Not that I have a big scoop or something. Both in Washington, and in my interviews in Jerusalem and Ramallah in the couple of days since returning, I’ve found nobody who knows what the substance of the summit will be, when it will take place or even whether it will happen at all. A Palestinian official I saw today confirmed what Abu Alaa, the chief negotiator, said today in a press conference: they want a timeline for a peace accord to be announced at Annapolis. Israel opposes this, and in months of talks the two sides have come no closer on it.

Does Annapolis really matter? What’s the criterion for success? What if it doesn’t succeed, or doesn’t happen at all? The answers depend on the politics of whoever you’re talking to. Broadly speaking, the further to the left/pro-Palestinian people are, the more they think the summit matters and less likely they think it is to succeed. On the right/pro-Israel branch, they think the summit could yield something but its importance has been exaggerated anyway. Those happy few who are most enthusiastic about the summit are therefore in the political centre, at the equilibrium between optimism and importance. It’s just like the equilibrium of supply and demand.

What has this got to do with the French buying Jerusalem? Oh, nothing. It’s just that I returned to find the former site of the Israeli foreign ministry surrounded by billboards (above) advertising a new luxury housing complex. Old-time Jerusalemites have long been griping about how property prices are being driven up by the influx of French buyers – some of them immigrants, some merely investing for a rainy day – but this is the first time I’ve seen houses advertised directly at the French market.
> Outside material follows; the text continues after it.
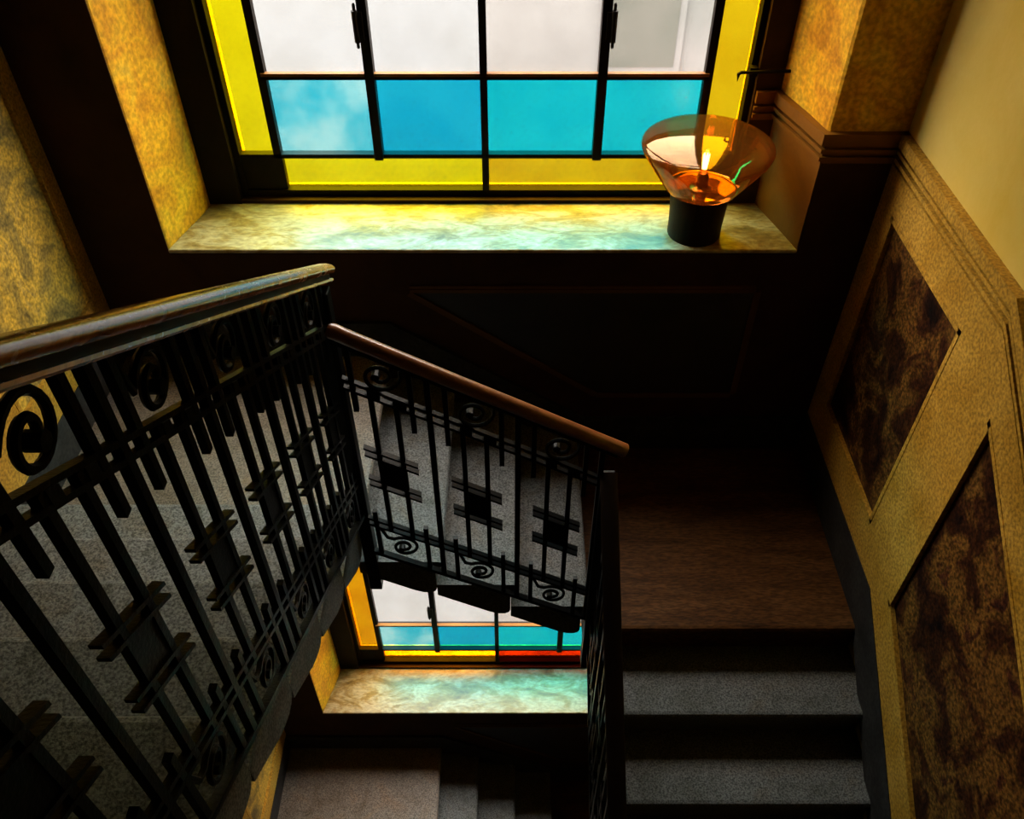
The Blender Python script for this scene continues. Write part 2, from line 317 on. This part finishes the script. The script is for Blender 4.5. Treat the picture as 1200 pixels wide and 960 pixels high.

Oddly, the Hebrew and English versions promise “a new lifestyle culture” while the French version offers “a new life and culture”. I’m not sure if that is just a bad translation, or a hint that the targets are existing Hebrew- and English-speaking Israelis but new French immigrants.

East Jerusalem redux

Wednesday, August 22nd, 2007

Just back from seeing “Jerusalem – The East Side Story”, which was being screened to a selection of Ramallah’s great and good, among them Rafiq Husseini, Mahmoud Abbas’s chief of staff. Unlike “West Bank Story“, an Oscar-winning musical comedy about rival Israeli and Palestinian falafel families, this is a worthy but relentless litany of the injustices Israel has visited on the Palestinians of East Jerusalem in its attempts to create a unified Jewish capital.

The film is largely (and tragically) accurate, but like most propaganda in this conflict, makes too few nods to the other side’s narrative to win over many viewers who don’t already sympathise with its message. For 70 minutes the narrator pummels us in the doom-laden tone that wildlife presenters usually reserve for the moment when a nestful of cute goslings is about to be devoured by a feral cat. You come out wanting to slit your veins, or preferably the narrator’s. Still, it has two good moments.

One is an interview with Husseini’s boss, the president of Palestine, recounting one of his favourite to-camera stories: how he showed the map of Israel’s separation barrier to George Bush in 2003. According to Abbas (though it varies slightly with each telling), Bush was furious and told Dick Cheney, “this is not a state”. Abbas looks proud and self-satisfied. The audience, until then respectfully transfixed, started laughing and jeering. They jeered even more when Bush appeared, awkwardly telling the press, “This wall is… uh… a problem.” I wished I could have seen Husseini’s face at that point.

The second is of an elderly Palestinian woman, with title deeds and old photos in hand, coming to see the house in West Jerusalem that she fled as a child. The camera follows her as a group of Israelis strolls past. She watches them recede, then sums up the whole conflict as well and as succinctly as anyone I’ve ever heard. “We live in fantasy,” she sighs, “and they live in denial.”